**What is being asked:** Restate the whole listing word for word. Pictures are left out.

**Material supplied:**
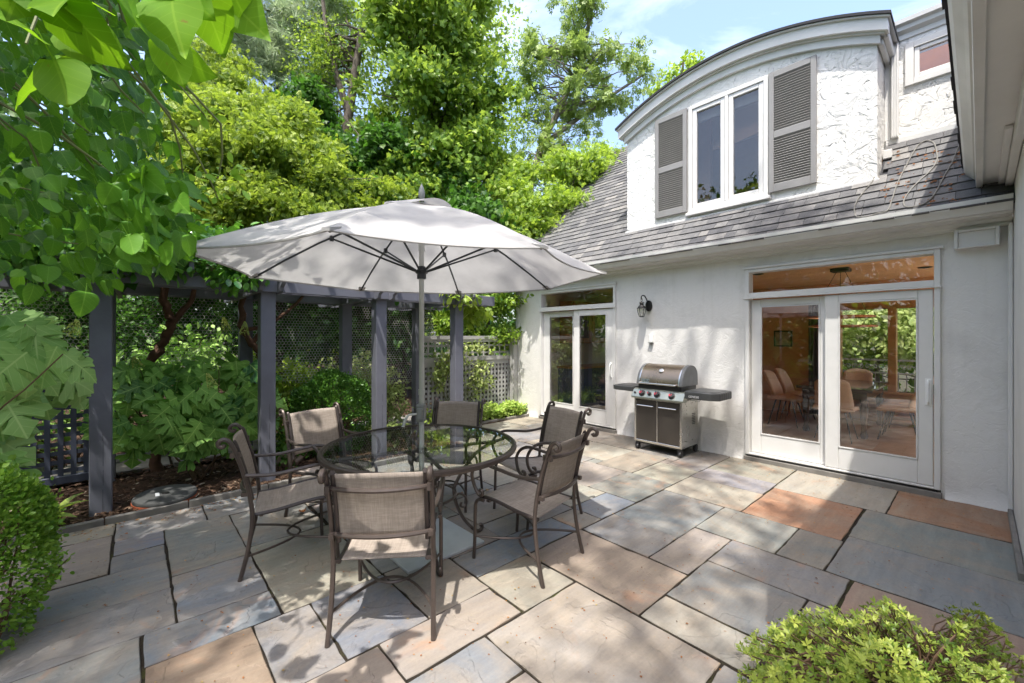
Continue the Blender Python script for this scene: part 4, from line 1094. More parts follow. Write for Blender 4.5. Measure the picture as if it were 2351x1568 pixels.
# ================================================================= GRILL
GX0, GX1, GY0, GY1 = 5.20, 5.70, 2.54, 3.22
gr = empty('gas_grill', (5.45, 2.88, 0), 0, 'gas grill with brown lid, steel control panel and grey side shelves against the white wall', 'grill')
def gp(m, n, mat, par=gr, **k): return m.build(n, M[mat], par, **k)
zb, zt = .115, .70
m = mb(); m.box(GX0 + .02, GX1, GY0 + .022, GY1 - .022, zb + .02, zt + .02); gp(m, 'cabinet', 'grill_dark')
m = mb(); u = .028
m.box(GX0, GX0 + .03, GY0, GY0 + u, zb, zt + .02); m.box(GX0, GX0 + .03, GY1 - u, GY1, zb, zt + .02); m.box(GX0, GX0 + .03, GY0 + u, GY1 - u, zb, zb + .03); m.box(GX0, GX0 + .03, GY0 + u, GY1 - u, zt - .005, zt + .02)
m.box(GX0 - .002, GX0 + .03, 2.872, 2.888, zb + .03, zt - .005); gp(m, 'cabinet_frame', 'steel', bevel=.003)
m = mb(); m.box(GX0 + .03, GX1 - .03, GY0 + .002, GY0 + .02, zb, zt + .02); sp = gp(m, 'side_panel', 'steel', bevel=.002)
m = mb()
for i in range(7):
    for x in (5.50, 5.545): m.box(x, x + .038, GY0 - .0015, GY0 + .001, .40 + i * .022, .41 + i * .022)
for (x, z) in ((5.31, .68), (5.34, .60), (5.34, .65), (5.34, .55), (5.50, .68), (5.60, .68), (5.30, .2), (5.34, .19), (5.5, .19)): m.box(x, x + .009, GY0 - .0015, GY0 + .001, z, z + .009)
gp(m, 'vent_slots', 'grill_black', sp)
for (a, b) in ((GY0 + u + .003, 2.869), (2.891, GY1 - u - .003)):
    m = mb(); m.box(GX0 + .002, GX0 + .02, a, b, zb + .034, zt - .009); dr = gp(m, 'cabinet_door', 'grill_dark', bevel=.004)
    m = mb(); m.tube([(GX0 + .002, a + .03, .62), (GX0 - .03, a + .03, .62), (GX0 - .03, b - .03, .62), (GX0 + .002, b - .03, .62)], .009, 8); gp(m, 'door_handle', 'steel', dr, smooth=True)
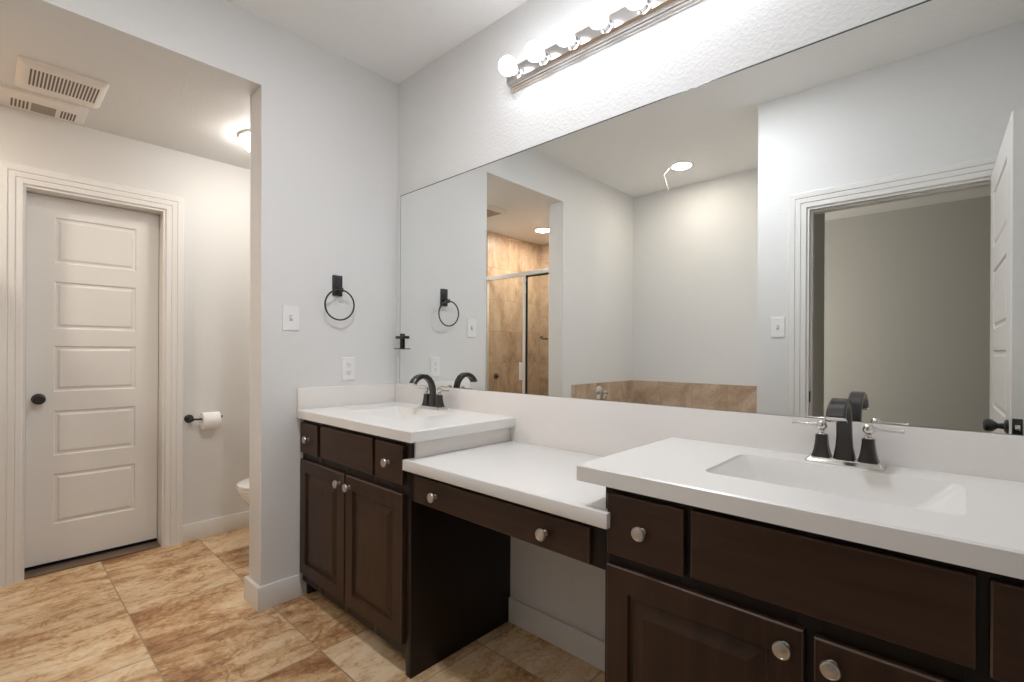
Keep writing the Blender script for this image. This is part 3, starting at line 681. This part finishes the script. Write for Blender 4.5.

**Exercise answer:**
Continue the Blender Python script for this scene: part 4, from line 1094. More parts follow. Write for Blender 4.5. Measure the picture as if it were 2351x1568 pixels.
# ================================================================= GRILL
GX0, GX1, GY0, GY1 = 5.20, 5.70, 2.54, 3.22
gr = empty('gas_grill', (5.45, 2.88, 0), 0, 'gas grill with brown lid, steel control panel and grey side shelves against the white wall', 'grill')
def gp(m, n, mat, par=gr, **k): return m.build(n, M[mat], par, **k)
zb, zt = .115, .70
m = mb(); m.box(GX0 + .02, GX1, GY0 + .022, GY1 - .022, zb + .02, zt + .02); gp(m, 'cabinet', 'grill_dark')
m = mb(); u = .028
m.box(GX0, GX0 + .03, GY0, GY0 + u, zb, zt + .02); m.box(GX0, GX0 + .03, GY1 - u, GY1, zb, zt + .02); m.box(GX0, GX0 + .03, GY0 + u, GY1 - u, zb, zb + .03); m.box(GX0, GX0 + .03, GY0 + u, GY1 - u, zt - .005, zt + .02)
m.box(GX0 - .002, GX0 + .03, 2.872, 2.888, zb + .03, zt - .005); gp(m, 'cabinet_frame', 'steel', bevel=.003)
m = mb(); m.box(GX0 + .03, GX1 - .03, GY0 + .002, GY0 + .02, zb, zt + .02); sp = gp(m, 'side_panel', 'steel', bevel=.002)
m = mb()
for i in range(7):
    for x in (5.50, 5.545): m.box(x, x + .038, GY0 - .0015, GY0 + .001, .40 + i * .022, .41 + i * .022)
for (x, z) in ((5.31, .68), (5.34, .60), (5.34, .65), (5.34, .55), (5.50, .68), (5.60, .68), (5.30, .2), (5.34, .19), (5.5, .19)): m.box(x, x + .009, GY0 - .0015, GY0 + .001, z, z + .009)
gp(m, 'vent_slots', 'grill_black', sp)
for (a, b) in ((GY0 + u + .003, 2.869), (2.891, GY1 - u - .003)):
    m = mb(); m.box(GX0 + .002, GX0 + .02, a, b, zb + .034, zt - .009); dr = gp(m, 'cabinet_door', 'grill_dark', bevel=.004)
    m = mb(); m.tube([(GX0 + .002, a + .03, .62), (GX0 - .03, a + .03, .62), (GX0 - .03, b - .03, .62), (GX0 + .002, b - .03, .62)], .009, 8); gp(m, 'door_handle', 'steel', dr, smooth=True)
Keep writing the Blender script for this image. This is part 3, starting at line 681. This part finishes the script. Write for Blender 4.5.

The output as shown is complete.